> **Data for the task**:
════
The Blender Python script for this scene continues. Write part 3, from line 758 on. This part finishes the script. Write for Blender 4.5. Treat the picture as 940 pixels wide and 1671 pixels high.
════
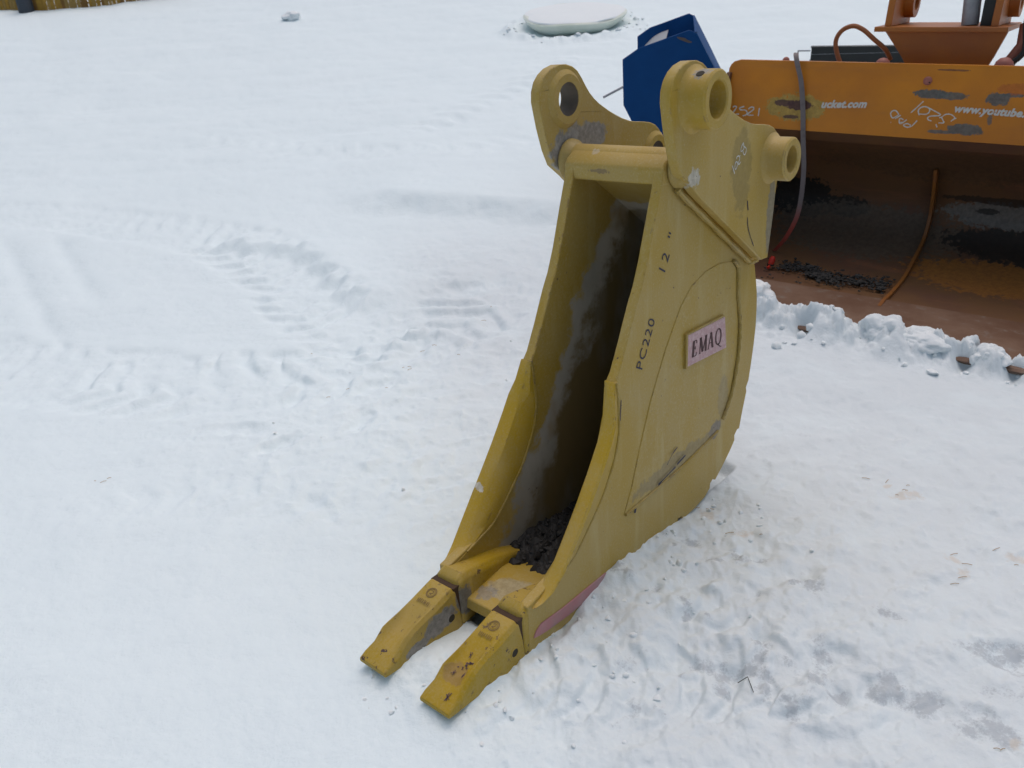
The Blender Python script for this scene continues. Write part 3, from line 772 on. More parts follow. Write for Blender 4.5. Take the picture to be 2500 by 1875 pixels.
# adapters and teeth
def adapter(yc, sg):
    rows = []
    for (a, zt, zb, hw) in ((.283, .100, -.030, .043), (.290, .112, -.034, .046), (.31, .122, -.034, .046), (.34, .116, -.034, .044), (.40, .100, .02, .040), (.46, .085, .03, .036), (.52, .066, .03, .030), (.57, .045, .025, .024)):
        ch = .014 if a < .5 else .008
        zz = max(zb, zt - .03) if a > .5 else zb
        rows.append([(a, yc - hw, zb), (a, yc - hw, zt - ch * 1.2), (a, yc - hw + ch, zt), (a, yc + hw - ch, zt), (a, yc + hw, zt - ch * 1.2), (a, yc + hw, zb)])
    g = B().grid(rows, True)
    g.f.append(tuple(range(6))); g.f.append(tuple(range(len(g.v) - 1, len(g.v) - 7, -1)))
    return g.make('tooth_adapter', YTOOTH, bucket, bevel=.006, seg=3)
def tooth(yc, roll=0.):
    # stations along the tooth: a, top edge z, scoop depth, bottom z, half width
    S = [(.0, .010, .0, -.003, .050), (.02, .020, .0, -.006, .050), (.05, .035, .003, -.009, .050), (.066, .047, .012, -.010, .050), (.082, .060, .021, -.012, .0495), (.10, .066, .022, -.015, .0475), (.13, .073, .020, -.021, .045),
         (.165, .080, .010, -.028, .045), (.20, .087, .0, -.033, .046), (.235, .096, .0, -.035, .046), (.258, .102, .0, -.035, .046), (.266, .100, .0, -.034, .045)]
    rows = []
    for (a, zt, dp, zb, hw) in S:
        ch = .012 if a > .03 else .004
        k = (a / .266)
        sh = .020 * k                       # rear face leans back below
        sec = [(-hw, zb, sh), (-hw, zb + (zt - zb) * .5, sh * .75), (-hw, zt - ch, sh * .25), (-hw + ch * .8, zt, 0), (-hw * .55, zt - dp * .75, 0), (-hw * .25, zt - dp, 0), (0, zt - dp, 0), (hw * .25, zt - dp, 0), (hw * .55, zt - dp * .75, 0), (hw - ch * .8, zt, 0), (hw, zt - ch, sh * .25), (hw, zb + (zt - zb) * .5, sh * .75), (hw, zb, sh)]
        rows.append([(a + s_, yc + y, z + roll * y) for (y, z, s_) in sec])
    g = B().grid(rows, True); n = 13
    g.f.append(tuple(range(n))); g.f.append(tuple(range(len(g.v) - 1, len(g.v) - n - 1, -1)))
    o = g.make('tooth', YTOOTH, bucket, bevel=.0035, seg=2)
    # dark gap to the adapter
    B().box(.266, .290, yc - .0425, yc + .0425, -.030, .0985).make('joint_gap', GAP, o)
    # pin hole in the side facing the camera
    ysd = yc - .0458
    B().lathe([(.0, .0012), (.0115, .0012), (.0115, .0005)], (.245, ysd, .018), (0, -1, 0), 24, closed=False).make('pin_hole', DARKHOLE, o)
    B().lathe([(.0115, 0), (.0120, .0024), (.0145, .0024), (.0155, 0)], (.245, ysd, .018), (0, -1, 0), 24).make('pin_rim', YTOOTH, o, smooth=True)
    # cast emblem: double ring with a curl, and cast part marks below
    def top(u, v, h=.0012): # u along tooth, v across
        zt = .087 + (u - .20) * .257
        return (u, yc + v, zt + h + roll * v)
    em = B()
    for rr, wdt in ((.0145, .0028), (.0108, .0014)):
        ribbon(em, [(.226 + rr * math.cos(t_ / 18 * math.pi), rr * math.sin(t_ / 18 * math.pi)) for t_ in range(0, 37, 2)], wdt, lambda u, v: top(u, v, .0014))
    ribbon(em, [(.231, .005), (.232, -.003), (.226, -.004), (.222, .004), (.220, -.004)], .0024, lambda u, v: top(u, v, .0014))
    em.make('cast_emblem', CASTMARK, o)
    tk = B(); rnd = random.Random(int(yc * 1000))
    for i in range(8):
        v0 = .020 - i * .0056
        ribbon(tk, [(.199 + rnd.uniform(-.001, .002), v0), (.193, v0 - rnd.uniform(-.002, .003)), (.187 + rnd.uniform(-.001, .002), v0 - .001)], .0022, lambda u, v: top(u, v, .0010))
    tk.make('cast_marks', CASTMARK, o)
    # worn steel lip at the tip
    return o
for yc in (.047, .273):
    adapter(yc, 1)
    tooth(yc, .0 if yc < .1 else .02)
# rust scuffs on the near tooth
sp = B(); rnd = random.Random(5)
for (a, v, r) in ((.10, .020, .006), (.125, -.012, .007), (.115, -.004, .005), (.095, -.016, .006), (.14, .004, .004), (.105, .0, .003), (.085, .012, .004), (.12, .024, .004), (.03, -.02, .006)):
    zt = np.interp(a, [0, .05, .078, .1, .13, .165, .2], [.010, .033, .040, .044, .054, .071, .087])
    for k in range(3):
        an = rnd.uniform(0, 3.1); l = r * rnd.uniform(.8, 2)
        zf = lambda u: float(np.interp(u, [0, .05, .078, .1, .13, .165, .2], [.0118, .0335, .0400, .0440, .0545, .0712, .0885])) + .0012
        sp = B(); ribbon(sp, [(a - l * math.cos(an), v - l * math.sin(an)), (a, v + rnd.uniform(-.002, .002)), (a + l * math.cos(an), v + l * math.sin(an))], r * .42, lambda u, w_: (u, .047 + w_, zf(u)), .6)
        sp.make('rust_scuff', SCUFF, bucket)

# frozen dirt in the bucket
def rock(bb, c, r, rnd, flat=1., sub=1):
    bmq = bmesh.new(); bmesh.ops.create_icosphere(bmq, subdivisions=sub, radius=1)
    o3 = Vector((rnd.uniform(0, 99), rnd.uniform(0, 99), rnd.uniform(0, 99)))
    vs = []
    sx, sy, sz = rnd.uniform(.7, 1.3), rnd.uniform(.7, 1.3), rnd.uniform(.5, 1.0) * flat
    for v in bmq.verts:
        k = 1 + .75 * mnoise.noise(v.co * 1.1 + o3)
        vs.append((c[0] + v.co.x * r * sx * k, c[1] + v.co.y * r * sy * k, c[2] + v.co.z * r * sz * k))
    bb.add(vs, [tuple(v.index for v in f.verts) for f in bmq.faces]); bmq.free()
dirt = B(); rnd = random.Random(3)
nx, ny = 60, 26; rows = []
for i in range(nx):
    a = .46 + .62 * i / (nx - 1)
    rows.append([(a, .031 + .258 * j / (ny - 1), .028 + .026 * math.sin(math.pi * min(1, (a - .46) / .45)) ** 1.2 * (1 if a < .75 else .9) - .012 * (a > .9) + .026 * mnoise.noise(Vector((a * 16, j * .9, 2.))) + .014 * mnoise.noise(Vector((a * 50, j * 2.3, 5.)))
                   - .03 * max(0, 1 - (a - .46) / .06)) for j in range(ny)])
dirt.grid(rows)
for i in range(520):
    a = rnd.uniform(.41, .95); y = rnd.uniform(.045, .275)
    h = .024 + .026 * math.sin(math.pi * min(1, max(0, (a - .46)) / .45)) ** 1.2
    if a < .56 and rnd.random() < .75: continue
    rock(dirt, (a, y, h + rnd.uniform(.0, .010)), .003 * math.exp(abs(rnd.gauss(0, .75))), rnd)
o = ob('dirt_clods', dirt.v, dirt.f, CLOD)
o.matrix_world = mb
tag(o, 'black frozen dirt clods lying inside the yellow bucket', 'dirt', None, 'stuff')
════
> **Directions for this task**: Count every line in the entries above where the word "continues" appears; respond with the number alone.

> **Result**: 2